If monopoly is causing trouble to small businesses & you’re able to prove it then impose fines & whatever is under the law. But just being jealous & imposition of laws just to target businesses(here almost Apple is being singled out).

But this is unpopular opinion.

With 30% fees you get access to big ecosystem of Apple imo is cheap. They’ve put lot of efforts in building it. If don’t want to participate, then don’t. Use android it has what you all what EU wants.

Ps. Not a US citizen neither stakeholder in Apple

3 comments

You may not be an Apple shareholder and I’m not sure how being a US Citizen has any potential to be a conflict of interest in this case but you still sound like you “drank the cool aid”… the question I have for you is where (if anywhere at all) do you draw the line between what Apple should be allowed to do and and what it should do voluntarily … and what rights you think individual nations have to regulate their internal commerce including regulations on what manufacturers and sellers of devices must make it possible for the purchasing public to do…

while this regulation is targeting Apple’s software control the same principles are underlying the regulations that allow bilingual countries to require products be labeled in both languages, allow countries to mandate hygiene in health care facilities, higher food safety or ingredient quality control to minimise food contamination risks…

Does Unilever have the right to decide what’s good enough for consumers in a country? Or does the country and its citizens have the right to demand Unilever products meet their standards if Unilever wants to sell in that country?

> what rights you think individual nations have to regulate their internal commerce including regulations on what manufacturers and sellers of devices must make it possible for the purchasing public to do

> while this regulation is targeting Apple’s software control the same principles are underlying the regulations that allow bilingual countries to require products be labeled in both languages, allow countries to mandate hygiene in health care facilities, higher food safety or ingredient quality control to minimise food contamination risks

I mean, while this regulation is targeting Apple’s software control, the same principles are underlying the regulations that allow countries like PRC to demand Apple to host data of their users in China in datacenters that are run by, essentially, the PRC government, as well as give them the keys to decrypt data of those users.

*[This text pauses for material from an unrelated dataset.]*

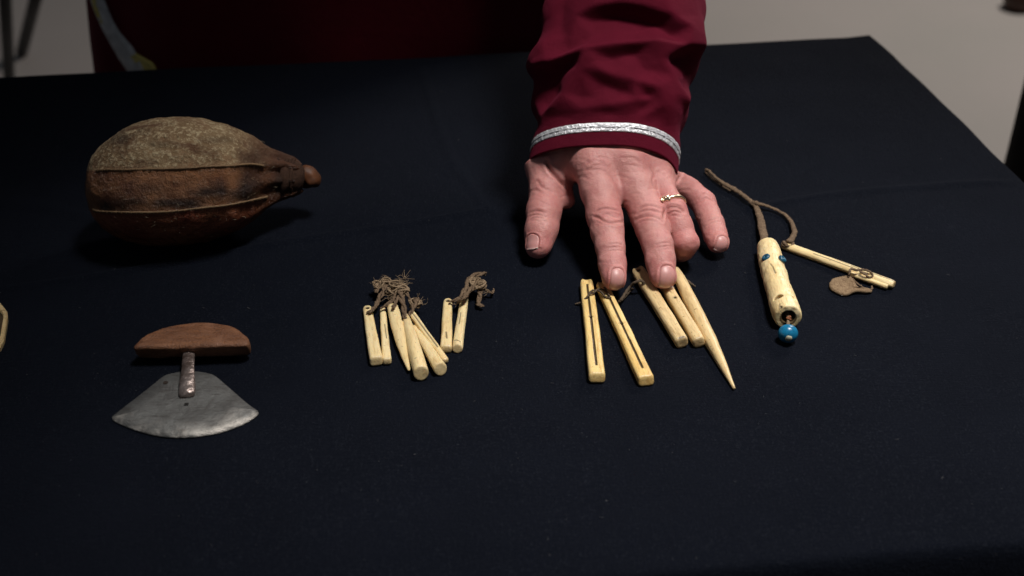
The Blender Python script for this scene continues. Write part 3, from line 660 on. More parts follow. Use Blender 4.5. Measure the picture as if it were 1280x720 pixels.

I don’t see how that’s a point in favor of anything at all here. Just because the countries have the right to do those things and sometimes utilize those rights for things like food safety management or bilingual product labeling enforcement, it doesn’t automatically make their usage of those same rights for other things (like compromising user data and, with full legal support, spying on political dissidents) any more justified.

No one is arguing that the EU doesn’t have the right to do what they are doing (the EU, indeed, has the right to do it). People are arguing whether it is a smart and beneficial thing to do.

Apple did not build the ecosystem alone. The ecosystem is made up of the platform, the developers and the users. Lose one of these and you don't have an ecosystem. If all the developers leave, users will leave. If all users leave, developers will leave.

I would argue developers put in just as much, if not more effort.

Apple did not build the ecosystem alone, nor does it own the ecosystem. It is merely acting as a uncool gatekeeper.

If it wasn’t for government regulation Microsoft would have wiped out Apple before the 2000s.

Apple owes its existence to Microsoft’s fear of regulators.

So yeah, every penny of its trillion dollar market share is thanks to government regulation.